** Start **

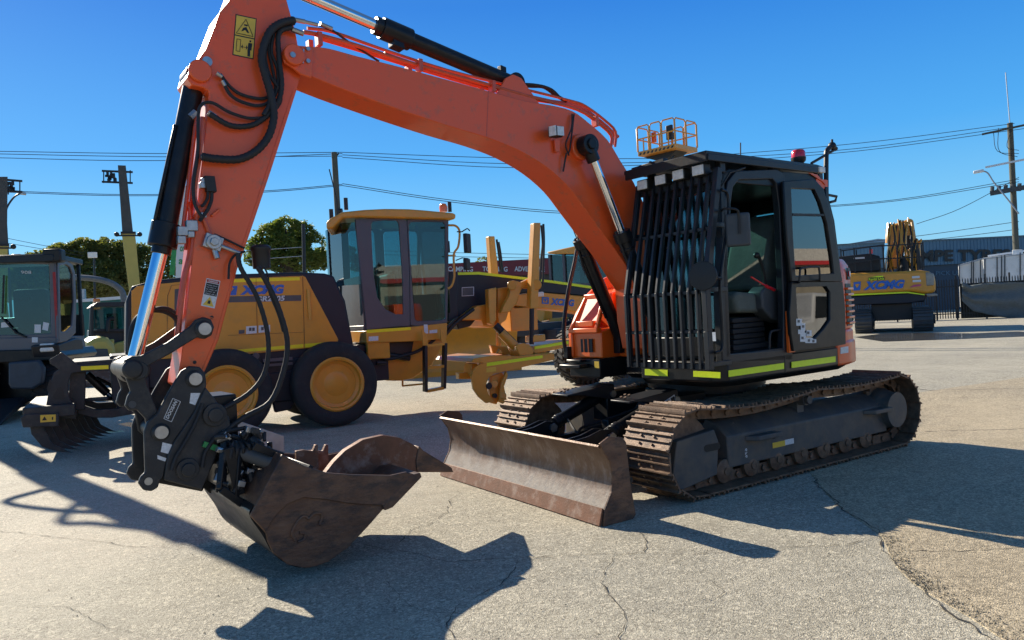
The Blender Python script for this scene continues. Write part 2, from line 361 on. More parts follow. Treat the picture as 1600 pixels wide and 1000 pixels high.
    if ys > 0:
        m = MB(U); c = (1.28, .40)
        m.prism([(c[0]+.07+.03*math.cos(R(a)), c[1]+.03*math.sin(R(a))) for a in range(-90, 91, 30)]+[(c[0]-.07+.03*math.cos(R(a)), c[1]+.03*math.sin(R(a))) for a in range(90, 271, 30)], 1.2005, 1.204); m.build('slot', M['ink'], tr)
        m = MB(U)
        for xa in (.62, -1.22):                                              # steps on the frame
            m.prism([(xa+.20, 1.17), (xa-.16, 1.17), (xa-.20, 1.27), (xa+.12, 1.27)], .385 if xa > 0 else .40, .43 if xa > 0 else .445, 'z')
        m.build('frame_step', M['frame'], tr, bevel=.008)
        m = MB(U); m.cyl((.42, 1.16, .385), (.42, 1.1735, .385), .036); m.build('round_hole', M['ink'], tr)
        m = MB(U); m.box(.26, .44, 1.170, 1.1725, .265, .315); m.build('caution_label', M['ysticker'], tr)
        m = MB(U); m.box(.13, .26, 1.170, 1.1725, .268, .318); m.build('serial_label', M['sticker'], tr)
        m = MB(U); text(m, '676', (.80, 1.171, .32), (0, 0, -1), (1, 0, 0), .085, .03, (0, 1, 0)); m.build('stencilled_number', M['white'], tr)
    return tr
make_track(1); make_track(-1)
# ---- centre frame, swing bearing
m = MB(U)
m.prism([(-.75, .32), (.75, .32), (.9, .45), (.62, .72), (-.62, .72), (-.9, .45)], -.62, .62)
for sx in (-1, 1):
    for sy in (-1, 1): m.beam((sx*.35, sy*.35, .5), (sx*.95, sy*.95, .42), .34, .26)
m.build('centre_frame', M['frame'], EX, bevel=.015)
m = MB(U); m.lathe((0, 0, .70), (0, 0, 1), [(.58, 0), (.58, .06), (.62, .065), (.62, .12), (.56, .125), (.56, .2)], 60)
for k in range(40):
    a = 2*math.pi*k/40; m.cyl((.60*math.cos(a), .60*math.sin(a), .82), (.60*math.cos(a), .60*math.sin(a), .845), .014, n=6)
m.build('swing_bearing', M['darkgrey'], EX)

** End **

- What is being asked -
Copy the material above exactly and drop the pictures.

- Exercise output -
The Blender Python script for this scene continues. Write part 2, from line 361 on. More parts follow. Treat the picture as 1600 pixels wide and 1000 pixels high.
    if ys > 0:
        m = MB(U); c = (1.28, .40)
        m.prism([(c[0]+.07+.03*math.cos(R(a)), c[1]+.03*math.sin(R(a))) for a in range(-90, 91, 30)]+[(c[0]-.07+.03*math.cos(R(a)), c[1]+.03*math.sin(R(a))) for a in range(90, 271, 30)], 1.2005, 1.204); m.build('slot', M['ink'], tr)
        m = MB(U)
        for xa in (.62, -1.22):                                              # steps on the frame
            m.prism([(xa+.20, 1.17), (xa-.16, 1.17), (xa-.20, 1.27), (xa+.12, 1.27)], .385 if xa > 0 else .40, .43 if xa > 0 else .445, 'z')
        m.build('frame_step', M['frame'], tr, bevel=.008)
        m = MB(U); m.cyl((.42, 1.16, .385), (.42, 1.1735, .385), .036); m.build('round_hole', M['ink'], tr)
        m = MB(U); m.box(.26, .44, 1.170, 1.1725, .265, .315); m.build('caution_label', M['ysticker'], tr)
        m = MB(U); m.box(.13, .26, 1.170, 1.1725, .268, .318); m.build('serial_label', M['sticker'], tr)
        m = MB(U); text(m, '676', (.80, 1.171, .32), (0, 0, -1), (1, 0, 0), .085, .03, (0, 1, 0)); m.build('stencilled_number', M['white'], tr)
    return tr
make_track(1); make_track(-1)
# ---- centre frame, swing bearing
m = MB(U)
m.prism([(-.75, .32), (.75, .32), (.9, .45), (.62, .72), (-.62, .72), (-.9, .45)], -.62, .62)
for sx in (-1, 1):
    for sy in (-1, 1): m.beam((sx*.35, sy*.35, .5), (sx*.95, sy*.95, .42), .34, .26)
m.build('centre_frame', M['frame'], EX, bevel=.015)
m = MB(U); m.lathe((0, 0, .70), (0, 0, 1), [(.58, 0), (.58, .06), (.62, .065), (.62, .12), (.56, .125), (.56, .2)], 60)
for k in range(40):
    a = 2*math.pi*k/40; m.cyl((.60*math.cos(a), .60*math.sin(a), .82), (.60*math.cos(a), .60*math.sin(a), .845), .014, n=6)
m.build('swing_bearing', M['darkgrey'], EX)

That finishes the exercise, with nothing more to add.